▶ **INSTRUCTIONS TO FOLLOW**:
Copy exactly the lines from the one containing "Continue the Blender" to the one containing "t = small_sign((-1.42, 41, 2.02), 1.06, .27, 'far", both lines included, and nothing else.

* Start TASK INPUTS *

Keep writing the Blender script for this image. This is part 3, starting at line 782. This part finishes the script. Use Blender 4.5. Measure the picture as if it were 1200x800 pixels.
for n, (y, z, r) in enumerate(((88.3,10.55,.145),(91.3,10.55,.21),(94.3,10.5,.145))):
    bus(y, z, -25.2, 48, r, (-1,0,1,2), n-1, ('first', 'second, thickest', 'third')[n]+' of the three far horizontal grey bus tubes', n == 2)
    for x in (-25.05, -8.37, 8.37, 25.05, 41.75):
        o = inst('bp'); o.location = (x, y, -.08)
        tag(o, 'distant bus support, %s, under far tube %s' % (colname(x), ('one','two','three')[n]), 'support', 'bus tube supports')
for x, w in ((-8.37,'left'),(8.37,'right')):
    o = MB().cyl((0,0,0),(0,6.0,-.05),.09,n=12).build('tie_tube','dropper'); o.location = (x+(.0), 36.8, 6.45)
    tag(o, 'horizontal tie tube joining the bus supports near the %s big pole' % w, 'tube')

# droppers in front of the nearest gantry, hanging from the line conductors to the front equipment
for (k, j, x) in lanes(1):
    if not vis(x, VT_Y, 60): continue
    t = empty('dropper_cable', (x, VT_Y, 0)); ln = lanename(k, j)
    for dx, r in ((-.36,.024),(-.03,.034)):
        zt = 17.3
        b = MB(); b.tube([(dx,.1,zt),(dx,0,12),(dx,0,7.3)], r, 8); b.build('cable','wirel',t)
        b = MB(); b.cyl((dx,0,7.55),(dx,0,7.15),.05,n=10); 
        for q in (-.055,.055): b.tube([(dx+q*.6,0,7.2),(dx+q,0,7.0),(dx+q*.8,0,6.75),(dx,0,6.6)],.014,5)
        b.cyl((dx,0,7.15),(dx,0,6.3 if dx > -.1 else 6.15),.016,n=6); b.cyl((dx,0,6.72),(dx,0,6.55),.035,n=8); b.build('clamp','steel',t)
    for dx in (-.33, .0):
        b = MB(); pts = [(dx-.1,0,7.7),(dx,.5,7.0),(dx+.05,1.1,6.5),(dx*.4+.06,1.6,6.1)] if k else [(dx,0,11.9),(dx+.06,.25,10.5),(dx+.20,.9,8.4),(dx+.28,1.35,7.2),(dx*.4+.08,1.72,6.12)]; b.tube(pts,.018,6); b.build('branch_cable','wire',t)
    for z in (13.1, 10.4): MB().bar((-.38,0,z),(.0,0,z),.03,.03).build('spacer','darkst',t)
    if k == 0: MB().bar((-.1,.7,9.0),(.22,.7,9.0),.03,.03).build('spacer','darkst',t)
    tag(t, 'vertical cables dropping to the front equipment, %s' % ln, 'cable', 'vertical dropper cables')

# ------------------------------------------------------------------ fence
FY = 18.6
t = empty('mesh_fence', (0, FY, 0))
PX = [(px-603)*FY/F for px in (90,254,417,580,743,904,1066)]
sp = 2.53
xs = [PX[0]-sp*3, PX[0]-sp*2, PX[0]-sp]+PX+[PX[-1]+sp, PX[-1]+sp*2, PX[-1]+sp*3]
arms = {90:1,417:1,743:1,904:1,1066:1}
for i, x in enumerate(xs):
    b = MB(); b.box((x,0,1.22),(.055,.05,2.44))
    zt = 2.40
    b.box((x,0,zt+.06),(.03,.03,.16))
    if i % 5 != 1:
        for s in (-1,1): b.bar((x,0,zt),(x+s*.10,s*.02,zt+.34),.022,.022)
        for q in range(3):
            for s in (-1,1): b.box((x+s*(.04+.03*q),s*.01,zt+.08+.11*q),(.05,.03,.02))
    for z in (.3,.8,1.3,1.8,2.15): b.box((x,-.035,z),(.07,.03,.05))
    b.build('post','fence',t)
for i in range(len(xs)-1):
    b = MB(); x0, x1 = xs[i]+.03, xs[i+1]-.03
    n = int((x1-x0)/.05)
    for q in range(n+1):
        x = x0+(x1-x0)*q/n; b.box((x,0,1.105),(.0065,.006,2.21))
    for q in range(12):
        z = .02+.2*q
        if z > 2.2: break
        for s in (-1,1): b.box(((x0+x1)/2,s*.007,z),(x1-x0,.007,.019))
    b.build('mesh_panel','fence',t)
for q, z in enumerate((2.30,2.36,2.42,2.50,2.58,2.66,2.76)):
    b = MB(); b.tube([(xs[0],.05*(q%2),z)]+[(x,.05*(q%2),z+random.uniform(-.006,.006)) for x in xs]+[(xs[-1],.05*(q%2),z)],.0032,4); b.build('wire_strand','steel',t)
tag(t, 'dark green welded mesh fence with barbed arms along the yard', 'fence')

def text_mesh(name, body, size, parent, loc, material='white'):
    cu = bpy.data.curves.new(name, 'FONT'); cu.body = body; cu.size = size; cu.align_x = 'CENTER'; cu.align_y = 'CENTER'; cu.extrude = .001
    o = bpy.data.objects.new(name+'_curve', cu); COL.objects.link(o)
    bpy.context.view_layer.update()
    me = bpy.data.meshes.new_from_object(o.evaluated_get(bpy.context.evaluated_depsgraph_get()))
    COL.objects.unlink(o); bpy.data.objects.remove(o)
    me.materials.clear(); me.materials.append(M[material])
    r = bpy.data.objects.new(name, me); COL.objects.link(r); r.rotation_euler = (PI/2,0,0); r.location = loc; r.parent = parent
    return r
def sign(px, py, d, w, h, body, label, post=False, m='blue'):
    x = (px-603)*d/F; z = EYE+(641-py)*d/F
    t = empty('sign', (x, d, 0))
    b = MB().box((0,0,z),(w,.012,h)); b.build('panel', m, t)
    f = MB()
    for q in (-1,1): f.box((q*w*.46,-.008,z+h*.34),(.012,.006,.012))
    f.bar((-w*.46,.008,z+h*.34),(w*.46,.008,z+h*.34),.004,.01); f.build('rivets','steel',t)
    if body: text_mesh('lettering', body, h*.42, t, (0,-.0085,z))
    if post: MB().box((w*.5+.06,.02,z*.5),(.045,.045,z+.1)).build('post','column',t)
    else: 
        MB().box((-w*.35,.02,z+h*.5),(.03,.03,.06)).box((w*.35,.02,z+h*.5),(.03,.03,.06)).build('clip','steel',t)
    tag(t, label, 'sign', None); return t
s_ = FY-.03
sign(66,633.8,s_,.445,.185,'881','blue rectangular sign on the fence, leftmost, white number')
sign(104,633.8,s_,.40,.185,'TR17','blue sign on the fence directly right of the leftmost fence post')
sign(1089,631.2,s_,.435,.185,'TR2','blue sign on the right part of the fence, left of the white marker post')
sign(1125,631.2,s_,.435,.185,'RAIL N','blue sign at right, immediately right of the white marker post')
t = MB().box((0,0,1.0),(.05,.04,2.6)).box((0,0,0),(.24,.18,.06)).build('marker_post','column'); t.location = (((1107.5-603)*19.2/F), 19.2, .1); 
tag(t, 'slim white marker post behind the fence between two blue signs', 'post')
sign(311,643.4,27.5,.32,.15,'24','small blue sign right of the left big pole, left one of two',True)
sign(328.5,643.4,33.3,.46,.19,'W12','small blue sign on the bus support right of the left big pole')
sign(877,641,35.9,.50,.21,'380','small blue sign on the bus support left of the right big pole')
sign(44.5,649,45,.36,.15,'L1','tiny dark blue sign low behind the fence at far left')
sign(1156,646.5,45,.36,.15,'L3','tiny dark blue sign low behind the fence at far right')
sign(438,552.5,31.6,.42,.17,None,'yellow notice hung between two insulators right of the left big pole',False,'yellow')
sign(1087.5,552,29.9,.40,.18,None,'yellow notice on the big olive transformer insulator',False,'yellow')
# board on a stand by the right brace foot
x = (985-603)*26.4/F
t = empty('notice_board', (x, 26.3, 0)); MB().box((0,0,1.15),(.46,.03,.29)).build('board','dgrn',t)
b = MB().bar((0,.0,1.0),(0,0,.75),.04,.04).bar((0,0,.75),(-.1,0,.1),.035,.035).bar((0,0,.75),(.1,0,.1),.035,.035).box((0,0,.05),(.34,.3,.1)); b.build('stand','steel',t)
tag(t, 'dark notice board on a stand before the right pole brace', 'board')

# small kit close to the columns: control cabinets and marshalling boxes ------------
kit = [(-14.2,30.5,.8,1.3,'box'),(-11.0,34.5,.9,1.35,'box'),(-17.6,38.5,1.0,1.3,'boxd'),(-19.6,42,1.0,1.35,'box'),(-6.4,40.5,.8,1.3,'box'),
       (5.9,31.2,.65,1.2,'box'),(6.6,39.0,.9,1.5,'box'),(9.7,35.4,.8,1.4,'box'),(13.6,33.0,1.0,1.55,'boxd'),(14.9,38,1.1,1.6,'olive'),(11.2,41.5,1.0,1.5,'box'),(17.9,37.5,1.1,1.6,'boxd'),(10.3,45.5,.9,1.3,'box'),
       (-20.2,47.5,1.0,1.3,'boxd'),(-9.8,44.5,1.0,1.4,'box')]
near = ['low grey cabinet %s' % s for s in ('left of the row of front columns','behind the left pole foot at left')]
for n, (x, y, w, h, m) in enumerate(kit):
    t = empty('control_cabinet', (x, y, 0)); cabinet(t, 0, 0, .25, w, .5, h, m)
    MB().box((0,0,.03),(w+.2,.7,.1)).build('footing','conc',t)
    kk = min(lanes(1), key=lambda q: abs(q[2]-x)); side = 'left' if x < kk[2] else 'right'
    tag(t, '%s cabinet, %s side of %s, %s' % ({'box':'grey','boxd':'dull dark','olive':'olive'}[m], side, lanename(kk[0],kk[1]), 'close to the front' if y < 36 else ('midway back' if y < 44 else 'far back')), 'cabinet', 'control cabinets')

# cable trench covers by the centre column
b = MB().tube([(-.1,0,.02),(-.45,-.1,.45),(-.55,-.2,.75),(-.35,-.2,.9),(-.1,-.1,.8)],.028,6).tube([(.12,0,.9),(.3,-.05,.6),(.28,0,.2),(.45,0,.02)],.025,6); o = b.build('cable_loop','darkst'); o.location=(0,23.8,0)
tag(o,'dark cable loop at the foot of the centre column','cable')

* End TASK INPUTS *
* Start TASK INPUTS *

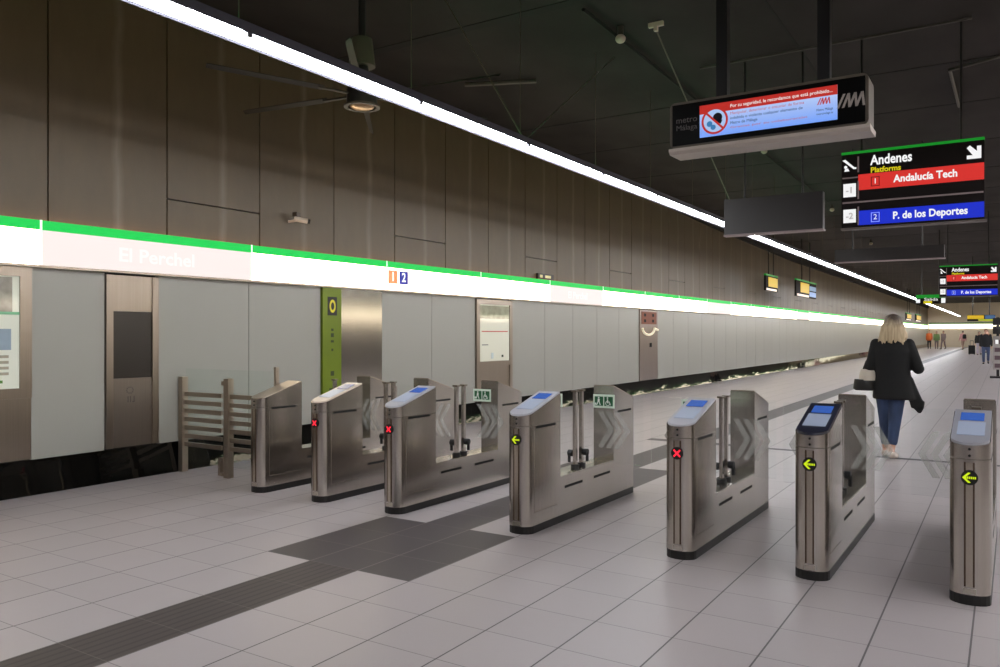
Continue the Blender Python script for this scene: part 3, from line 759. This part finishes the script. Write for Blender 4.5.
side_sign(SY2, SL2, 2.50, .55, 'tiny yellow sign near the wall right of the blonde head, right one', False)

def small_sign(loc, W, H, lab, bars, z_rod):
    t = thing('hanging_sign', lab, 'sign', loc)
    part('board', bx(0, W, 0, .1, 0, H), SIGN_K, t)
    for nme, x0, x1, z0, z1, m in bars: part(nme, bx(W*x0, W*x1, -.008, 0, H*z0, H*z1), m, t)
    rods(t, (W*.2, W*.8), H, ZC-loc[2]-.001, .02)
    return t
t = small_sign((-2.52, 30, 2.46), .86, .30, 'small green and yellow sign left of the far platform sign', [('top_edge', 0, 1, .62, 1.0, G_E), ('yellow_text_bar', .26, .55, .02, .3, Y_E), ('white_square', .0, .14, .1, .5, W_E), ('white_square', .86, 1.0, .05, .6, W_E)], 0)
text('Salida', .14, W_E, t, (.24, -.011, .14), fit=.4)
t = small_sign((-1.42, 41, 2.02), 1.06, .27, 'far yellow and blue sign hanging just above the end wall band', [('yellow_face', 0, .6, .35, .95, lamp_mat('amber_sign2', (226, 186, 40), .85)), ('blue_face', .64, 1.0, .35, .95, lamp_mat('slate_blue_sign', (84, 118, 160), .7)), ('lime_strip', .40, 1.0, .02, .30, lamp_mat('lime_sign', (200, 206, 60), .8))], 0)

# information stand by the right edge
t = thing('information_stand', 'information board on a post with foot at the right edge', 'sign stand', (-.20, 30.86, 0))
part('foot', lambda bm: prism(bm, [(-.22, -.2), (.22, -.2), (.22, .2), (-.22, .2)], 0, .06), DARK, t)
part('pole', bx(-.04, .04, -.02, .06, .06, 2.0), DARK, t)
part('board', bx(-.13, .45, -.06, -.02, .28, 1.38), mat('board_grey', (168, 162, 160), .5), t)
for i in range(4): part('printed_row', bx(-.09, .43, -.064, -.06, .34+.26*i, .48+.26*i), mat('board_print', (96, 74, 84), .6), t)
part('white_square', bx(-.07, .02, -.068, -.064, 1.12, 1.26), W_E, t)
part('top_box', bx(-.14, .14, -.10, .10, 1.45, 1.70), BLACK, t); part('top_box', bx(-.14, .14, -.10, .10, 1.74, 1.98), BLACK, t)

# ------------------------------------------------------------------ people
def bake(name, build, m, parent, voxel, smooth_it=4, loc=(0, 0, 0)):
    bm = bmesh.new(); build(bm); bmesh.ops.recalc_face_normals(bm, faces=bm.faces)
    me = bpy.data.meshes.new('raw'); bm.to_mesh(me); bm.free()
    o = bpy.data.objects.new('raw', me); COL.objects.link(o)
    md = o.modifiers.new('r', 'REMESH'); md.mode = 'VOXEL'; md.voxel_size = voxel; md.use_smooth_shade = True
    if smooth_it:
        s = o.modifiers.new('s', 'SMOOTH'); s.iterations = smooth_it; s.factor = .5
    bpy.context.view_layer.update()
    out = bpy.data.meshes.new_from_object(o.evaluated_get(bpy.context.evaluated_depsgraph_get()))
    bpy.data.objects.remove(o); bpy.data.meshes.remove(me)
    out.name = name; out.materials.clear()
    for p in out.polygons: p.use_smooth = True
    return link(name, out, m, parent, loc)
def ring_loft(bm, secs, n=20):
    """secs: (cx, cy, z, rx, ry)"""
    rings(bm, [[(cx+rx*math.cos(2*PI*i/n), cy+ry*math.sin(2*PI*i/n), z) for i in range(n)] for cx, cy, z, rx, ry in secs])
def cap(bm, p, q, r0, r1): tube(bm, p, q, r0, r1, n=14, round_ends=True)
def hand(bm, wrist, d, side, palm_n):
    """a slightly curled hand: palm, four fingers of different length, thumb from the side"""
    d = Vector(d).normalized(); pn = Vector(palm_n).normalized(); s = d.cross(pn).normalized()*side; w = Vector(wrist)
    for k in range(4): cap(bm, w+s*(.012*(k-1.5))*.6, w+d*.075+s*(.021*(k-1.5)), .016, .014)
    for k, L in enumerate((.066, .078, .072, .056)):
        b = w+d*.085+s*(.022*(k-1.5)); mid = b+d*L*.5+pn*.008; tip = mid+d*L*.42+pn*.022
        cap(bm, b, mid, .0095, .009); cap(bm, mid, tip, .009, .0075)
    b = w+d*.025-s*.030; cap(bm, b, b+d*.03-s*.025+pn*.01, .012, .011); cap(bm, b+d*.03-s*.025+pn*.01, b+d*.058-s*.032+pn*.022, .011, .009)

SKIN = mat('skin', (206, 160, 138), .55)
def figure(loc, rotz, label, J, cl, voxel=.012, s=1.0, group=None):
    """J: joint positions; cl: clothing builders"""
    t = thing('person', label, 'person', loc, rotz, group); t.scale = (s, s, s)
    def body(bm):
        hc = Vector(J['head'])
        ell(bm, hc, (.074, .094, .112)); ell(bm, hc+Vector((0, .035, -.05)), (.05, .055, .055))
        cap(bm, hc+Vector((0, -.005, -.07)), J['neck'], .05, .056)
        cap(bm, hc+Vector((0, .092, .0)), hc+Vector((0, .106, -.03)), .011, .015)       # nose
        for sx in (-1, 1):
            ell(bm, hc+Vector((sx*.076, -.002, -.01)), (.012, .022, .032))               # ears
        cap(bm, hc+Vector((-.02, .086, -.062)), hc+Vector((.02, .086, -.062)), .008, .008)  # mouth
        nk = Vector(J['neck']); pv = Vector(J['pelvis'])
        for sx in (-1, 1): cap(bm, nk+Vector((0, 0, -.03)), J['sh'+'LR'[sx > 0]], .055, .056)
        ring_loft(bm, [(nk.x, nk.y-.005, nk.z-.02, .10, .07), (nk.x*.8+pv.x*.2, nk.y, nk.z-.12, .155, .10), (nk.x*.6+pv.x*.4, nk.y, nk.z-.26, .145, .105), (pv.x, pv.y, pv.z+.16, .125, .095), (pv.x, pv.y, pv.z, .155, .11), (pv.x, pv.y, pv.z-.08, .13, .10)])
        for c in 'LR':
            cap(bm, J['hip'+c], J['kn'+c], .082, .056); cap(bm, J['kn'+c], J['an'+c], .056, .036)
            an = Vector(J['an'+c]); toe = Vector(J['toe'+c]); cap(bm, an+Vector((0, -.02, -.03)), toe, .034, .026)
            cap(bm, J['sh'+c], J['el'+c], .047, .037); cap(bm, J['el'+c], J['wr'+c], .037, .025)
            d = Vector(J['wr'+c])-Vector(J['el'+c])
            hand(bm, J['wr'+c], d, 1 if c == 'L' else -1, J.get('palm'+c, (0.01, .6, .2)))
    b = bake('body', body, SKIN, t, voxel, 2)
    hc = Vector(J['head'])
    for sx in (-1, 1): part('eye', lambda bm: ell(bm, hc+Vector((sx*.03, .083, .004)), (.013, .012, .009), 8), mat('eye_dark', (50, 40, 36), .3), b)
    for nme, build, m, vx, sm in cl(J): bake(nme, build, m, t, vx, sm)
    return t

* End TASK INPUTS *

▶ **REPLY**:
Continue the Blender Python script for this scene: part 3, from line 759. This part finishes the script. Write for Blender 4.5.
side_sign(SY2, SL2, 2.50, .55, 'tiny yellow sign near the wall right of the blonde head, right one', False)

def small_sign(loc, W, H, lab, bars, z_rod):
    t = thing('hanging_sign', lab, 'sign', loc)
    part('board', bx(0, W, 0, .1, 0, H), SIGN_K, t)
    for nme, x0, x1, z0, z1, m in bars: part(nme, bx(W*x0, W*x1, -.008, 0, H*z0, H*z1), m, t)
    rods(t, (W*.2, W*.8), H, ZC-loc[2]-.001, .02)
    return t
t = small_sign((-2.52, 30, 2.46), .86, .30, 'small green and yellow sign left of the far platform sign', [('top_edge', 0, 1, .62, 1.0, G_E), ('yellow_text_bar', .26, .55, .02, .3, Y_E), ('white_square', .0, .14, .1, .5, W_E), ('white_square', .86, 1.0, .05, .6, W_E)], 0)
text('Salida', .14, W_E, t, (.24, -.011, .14), fit=.4)
t = small_sign((-1.42, 41, 2.02), 1.06, .27, 'far yellow and blue sign hanging just above the end wall band', [('yellow_face', 0, .6, .35, .95, lamp_mat('amber_sign2', (226, 186, 40), .85)), ('blue_face', .64, 1.0, .35, .95, lamp_mat('slate_blue_sign', (84, 118, 160), .7)), ('lime_strip', .40, 1.0, .02, .30, lamp_mat('lime_sign', (200, 206, 60), .8))], 0)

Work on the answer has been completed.